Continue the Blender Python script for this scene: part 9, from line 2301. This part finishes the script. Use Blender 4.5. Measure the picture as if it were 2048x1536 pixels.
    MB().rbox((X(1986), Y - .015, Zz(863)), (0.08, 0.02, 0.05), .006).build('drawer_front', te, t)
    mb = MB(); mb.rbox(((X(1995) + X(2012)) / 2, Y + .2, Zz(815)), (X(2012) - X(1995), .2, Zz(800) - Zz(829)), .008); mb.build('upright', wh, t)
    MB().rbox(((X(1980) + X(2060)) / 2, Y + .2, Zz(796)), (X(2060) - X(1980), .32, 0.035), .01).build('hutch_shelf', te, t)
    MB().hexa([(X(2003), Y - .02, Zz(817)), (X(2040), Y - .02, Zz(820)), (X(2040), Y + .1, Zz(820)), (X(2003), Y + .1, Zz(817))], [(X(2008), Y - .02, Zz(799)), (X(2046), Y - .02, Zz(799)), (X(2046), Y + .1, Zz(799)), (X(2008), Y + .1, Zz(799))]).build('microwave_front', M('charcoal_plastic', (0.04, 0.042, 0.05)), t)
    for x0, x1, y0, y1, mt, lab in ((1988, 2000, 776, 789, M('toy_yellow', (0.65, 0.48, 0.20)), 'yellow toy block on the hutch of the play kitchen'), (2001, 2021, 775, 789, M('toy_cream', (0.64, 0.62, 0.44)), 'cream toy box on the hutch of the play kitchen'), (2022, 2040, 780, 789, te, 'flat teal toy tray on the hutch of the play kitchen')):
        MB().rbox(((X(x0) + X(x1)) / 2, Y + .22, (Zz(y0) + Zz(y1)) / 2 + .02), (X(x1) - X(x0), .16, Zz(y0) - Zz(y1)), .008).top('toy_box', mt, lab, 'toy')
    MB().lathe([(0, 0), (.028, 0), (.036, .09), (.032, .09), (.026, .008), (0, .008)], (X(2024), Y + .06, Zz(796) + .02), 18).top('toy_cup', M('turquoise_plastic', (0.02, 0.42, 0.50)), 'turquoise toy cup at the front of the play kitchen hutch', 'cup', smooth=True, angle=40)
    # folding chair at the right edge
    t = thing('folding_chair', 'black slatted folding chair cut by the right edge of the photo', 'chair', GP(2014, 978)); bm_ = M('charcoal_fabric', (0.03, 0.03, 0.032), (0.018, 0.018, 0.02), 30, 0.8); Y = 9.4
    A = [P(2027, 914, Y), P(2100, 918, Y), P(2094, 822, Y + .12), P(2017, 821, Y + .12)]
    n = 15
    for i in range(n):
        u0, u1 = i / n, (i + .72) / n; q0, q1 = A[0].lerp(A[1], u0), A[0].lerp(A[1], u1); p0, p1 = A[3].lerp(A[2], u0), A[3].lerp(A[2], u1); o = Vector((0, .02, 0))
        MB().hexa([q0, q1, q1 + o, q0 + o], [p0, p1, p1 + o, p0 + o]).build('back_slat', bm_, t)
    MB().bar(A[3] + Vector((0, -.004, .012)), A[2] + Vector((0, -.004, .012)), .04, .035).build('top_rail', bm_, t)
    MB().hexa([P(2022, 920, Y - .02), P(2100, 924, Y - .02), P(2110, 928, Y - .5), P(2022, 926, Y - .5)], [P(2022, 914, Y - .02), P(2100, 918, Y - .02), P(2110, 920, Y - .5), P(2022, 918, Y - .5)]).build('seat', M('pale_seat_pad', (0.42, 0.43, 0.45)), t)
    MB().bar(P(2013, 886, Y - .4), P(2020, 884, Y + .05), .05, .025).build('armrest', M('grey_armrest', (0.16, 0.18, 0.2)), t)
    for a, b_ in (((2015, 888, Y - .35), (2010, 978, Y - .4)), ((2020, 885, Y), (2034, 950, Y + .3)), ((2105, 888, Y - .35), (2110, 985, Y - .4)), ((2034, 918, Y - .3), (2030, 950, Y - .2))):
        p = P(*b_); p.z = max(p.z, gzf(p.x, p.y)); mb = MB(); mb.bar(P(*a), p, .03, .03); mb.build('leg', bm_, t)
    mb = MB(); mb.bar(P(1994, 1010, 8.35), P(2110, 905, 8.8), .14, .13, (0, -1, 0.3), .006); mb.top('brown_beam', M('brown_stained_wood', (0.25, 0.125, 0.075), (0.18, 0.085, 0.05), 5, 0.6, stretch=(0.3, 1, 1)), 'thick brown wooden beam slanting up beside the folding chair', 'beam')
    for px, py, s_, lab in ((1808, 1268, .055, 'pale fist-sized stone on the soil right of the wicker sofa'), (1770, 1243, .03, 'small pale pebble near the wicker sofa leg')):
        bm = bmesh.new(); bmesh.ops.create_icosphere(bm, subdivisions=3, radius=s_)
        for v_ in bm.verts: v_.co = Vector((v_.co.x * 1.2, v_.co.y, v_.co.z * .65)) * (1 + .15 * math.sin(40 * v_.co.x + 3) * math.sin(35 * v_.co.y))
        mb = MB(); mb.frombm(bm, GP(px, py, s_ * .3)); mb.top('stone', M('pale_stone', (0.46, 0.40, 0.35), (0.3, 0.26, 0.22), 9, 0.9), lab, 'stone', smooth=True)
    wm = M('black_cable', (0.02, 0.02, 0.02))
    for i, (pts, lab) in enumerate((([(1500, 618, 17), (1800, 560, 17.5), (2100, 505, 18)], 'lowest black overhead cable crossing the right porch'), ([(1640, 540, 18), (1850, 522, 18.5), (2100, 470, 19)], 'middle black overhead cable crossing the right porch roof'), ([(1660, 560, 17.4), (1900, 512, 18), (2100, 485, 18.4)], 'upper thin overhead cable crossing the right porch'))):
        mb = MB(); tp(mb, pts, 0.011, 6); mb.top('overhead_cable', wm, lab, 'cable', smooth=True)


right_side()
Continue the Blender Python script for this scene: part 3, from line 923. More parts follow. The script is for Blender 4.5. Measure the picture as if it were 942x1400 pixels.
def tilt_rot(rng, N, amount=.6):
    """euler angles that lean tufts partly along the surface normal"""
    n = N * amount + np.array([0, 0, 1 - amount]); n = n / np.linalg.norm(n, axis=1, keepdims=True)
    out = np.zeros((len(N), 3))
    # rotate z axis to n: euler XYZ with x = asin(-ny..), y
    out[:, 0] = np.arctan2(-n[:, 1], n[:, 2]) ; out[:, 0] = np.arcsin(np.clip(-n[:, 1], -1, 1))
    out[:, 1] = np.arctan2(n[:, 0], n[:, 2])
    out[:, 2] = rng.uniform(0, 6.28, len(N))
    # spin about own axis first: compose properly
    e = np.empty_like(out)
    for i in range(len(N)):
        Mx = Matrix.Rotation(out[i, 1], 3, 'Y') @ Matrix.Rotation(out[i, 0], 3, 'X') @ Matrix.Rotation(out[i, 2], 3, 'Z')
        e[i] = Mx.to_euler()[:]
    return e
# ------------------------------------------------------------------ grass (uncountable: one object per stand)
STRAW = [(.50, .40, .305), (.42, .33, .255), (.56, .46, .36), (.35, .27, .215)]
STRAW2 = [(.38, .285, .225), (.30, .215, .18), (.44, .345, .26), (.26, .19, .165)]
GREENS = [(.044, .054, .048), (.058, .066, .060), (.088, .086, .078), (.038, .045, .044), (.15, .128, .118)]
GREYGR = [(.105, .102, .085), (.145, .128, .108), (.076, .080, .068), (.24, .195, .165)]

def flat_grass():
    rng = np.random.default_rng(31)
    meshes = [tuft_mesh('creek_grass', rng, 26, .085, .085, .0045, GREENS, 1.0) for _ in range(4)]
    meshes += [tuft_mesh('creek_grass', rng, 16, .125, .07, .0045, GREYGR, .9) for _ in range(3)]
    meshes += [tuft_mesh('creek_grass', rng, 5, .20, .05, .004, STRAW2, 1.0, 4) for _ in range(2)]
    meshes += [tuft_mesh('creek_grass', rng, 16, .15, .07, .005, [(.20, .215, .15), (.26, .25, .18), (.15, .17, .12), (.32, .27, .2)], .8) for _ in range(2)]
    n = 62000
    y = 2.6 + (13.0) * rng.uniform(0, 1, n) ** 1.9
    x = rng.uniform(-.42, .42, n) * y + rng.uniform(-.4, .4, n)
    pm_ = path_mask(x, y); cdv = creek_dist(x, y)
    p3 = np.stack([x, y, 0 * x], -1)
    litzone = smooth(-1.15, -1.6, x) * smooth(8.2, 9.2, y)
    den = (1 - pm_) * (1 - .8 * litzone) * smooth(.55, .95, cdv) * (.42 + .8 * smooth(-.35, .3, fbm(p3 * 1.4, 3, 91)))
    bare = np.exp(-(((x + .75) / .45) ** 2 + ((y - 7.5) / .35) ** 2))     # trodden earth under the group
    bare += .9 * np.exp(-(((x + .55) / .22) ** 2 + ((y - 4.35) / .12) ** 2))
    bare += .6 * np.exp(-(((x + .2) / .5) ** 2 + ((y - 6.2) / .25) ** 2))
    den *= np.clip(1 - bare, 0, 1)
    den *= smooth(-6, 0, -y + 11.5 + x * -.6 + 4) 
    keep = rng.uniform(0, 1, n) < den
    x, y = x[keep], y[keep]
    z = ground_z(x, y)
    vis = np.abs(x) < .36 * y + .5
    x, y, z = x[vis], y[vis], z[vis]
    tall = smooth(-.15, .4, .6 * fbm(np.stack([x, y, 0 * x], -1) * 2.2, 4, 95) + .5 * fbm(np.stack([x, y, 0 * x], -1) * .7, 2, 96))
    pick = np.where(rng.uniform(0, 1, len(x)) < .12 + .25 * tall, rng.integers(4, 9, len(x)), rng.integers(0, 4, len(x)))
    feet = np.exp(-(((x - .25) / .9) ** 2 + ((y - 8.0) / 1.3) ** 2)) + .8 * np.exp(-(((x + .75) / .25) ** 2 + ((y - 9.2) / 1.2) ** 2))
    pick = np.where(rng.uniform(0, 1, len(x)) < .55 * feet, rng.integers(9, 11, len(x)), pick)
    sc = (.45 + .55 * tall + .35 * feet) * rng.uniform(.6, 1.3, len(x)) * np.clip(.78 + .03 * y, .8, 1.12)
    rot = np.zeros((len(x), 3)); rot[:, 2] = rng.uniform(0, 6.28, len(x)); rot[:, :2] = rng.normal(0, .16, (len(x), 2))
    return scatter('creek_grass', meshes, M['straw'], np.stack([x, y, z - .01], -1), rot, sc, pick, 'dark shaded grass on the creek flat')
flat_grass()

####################

Reproduce exactly the lines from the line with "y = 2.6 + (13.0)" to the line with "pick = np.where(rng.uniform(0, 1, len(x)) < .55", both end lines included.

■ RESULT
    y = 2.6 + (13.0) * rng.uniform(0, 1, n) ** 1.9
    x = rng.uniform(-.42, .42, n) * y + rng.uniform(-.4, .4, n)
    pm_ = path_mask(x, y); cdv = creek_dist(x, y)
    p3 = np.stack([x, y, 0 * x], -1)
    litzone = smooth(-1.15, -1.6, x) * smooth(8.2, 9.2, y)
    den = (1 - pm_) * (1 - .8 * litzone) * smooth(.55, .95, cdv) * (.42 + .8 * smooth(-.35, .3, fbm(p3 * 1.4, 3, 91)))
    bare = np.exp(-(((x + .75) / .45) ** 2 + ((y - 7.5) / .35) ** 2))     # trodden earth under the group
    bare += .9 * np.exp(-(((x + .55) / .22) ** 2 + ((y - 4.35) / .12) ** 2))
    bare += .6 * np.exp(-(((x + .2) / .5) ** 2 + ((y - 6.2) / .25) ** 2))
    den *= np.clip(1 - bare, 0, 1)
    den *= smooth(-6, 0, -y + 11.5 + x * -.6 + 4) 
    keep = rng.uniform(0, 1, n) < den
    x, y = x[keep], y[keep]
    z = ground_z(x, y)
    vis = np.abs(x) < .36 * y + .5
    x, y, z = x[vis], y[vis], z[vis]
    tall = smooth(-.15, .4, .6 * fbm(np.stack([x, y, 0 * x], -1) * 2.2, 4, 95) + .5 * fbm(np.stack([x, y, 0 * x], -1) * .7, 2, 96))
    pick = np.where(rng.uniform(0, 1, len(x)) < .12 + .25 * tall, rng.integers(4, 9, len(x)), rng.integers(0, 4, len(x)))
    feet = np.exp(-(((x - .25) / .9) ** 2 + ((y - 8.0) / 1.3) ** 2)) + .8 * np.exp(-(((x + .75) / .25) ** 2 + ((y - 9.2) / 1.2) ** 2))
    pick = np.where(rng.uniform(0, 1, len(x)) < .55 * feet, rng.integers(9, 11, len(x)), pick)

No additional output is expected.